Another important factor to take note of is the acknowledgment that this, to the lowrider, is not merely a hobby. Apart from investing a great deal of time and energy, the low rider takes pride in the fact that their cars are functional and a part of their daily routines, i.e. driven daily to school, work, church, as well as taking it for the Sunday cruise.

The motivations of the lowrider to associate himself with the lowrider culture can be seen through his work and actions. To the dedicated lowrider, the vehicle becomes a work of folk and popular art. The lowrider attitude or "lifestyle," being a fusion of popular American culture and Mexican traditions, has also been a form of rejecting both these labels. Not purely American, nor Mexican, the Chicano associated with those of the lowrider circuit has utilized their personal expressions--to reach an artistic symbolism, similar to what others have done through music, murals, and literature.
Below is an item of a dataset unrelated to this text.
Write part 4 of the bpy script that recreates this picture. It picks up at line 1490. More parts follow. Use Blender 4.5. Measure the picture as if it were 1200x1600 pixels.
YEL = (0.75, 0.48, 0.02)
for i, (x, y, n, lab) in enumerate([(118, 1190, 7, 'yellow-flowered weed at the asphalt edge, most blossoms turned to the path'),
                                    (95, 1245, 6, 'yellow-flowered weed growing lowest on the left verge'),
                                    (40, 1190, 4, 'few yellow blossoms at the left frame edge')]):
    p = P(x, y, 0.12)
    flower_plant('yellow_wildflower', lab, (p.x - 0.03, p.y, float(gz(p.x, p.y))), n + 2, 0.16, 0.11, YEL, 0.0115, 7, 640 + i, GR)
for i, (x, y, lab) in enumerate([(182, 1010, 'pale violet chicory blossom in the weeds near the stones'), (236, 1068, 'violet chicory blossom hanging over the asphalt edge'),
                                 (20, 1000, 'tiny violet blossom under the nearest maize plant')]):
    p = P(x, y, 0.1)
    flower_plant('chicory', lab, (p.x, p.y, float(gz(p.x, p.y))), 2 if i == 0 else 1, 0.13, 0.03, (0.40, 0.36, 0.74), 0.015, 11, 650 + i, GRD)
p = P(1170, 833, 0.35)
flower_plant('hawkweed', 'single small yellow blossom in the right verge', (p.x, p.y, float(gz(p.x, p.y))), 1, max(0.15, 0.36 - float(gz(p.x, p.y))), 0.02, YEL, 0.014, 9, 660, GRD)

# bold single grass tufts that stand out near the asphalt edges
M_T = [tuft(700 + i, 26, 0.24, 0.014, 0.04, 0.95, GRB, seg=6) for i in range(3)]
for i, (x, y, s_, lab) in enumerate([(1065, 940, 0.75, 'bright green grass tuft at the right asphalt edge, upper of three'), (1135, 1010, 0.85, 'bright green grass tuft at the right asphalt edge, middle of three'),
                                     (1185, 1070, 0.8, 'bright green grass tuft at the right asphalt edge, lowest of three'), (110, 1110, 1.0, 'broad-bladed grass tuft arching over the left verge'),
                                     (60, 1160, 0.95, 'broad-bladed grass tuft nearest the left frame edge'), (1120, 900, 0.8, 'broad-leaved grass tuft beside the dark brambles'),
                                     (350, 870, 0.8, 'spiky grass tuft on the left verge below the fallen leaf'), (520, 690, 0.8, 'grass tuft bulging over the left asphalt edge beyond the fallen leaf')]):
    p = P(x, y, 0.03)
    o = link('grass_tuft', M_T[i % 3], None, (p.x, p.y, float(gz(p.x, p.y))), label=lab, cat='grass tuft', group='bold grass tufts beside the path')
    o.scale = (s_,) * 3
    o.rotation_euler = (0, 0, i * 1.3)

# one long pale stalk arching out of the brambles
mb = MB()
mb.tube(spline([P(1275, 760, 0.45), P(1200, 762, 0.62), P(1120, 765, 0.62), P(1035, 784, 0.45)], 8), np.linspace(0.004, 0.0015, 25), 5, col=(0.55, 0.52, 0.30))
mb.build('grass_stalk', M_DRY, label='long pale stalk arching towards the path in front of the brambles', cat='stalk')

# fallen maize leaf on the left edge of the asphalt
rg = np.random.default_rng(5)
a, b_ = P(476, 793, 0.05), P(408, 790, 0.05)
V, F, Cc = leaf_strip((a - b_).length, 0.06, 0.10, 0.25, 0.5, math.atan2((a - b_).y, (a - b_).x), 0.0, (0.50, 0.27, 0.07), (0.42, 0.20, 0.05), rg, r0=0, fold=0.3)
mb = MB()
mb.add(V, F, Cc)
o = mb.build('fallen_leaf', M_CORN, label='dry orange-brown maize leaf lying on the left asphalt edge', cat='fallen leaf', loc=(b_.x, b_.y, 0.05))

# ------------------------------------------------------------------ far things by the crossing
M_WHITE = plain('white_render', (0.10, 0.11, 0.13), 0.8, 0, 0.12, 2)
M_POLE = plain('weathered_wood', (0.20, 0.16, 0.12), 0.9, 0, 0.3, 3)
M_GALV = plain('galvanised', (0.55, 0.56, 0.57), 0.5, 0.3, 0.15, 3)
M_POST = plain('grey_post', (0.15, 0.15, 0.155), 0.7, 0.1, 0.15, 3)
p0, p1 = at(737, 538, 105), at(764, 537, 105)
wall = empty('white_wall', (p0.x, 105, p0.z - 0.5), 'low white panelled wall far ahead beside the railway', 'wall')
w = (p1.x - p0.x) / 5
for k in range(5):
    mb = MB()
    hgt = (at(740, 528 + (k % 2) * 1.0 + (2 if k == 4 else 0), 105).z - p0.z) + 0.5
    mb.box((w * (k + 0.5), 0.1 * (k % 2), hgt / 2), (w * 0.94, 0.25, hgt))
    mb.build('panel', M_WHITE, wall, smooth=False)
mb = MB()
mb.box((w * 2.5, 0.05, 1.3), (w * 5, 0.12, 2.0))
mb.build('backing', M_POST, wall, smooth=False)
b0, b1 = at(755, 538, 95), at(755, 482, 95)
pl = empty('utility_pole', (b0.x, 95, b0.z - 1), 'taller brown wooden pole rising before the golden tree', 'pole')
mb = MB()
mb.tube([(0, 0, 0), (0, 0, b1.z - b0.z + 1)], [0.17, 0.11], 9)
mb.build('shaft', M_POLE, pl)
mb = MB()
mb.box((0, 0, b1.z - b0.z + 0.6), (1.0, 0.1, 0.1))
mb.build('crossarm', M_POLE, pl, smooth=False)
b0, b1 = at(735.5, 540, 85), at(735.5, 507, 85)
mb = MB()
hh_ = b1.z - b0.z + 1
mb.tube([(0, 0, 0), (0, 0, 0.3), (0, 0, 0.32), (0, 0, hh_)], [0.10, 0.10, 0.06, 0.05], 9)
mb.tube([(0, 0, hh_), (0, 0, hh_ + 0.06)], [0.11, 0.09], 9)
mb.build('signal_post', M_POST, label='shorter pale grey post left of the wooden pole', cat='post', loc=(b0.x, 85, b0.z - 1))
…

Just as the Zoot Suiters of the 1940's established a culture to call their own, the lowrider experience as Mexicans living in a country whose "Americaness" is based upon the dominant anglo culture has "become a means to control symbolically the contradictions between Chicano experience ( e.g., confrontations with the law and bureaucracies and stereotyping by the press) and dominant culture roles generally denied them (Bright 97).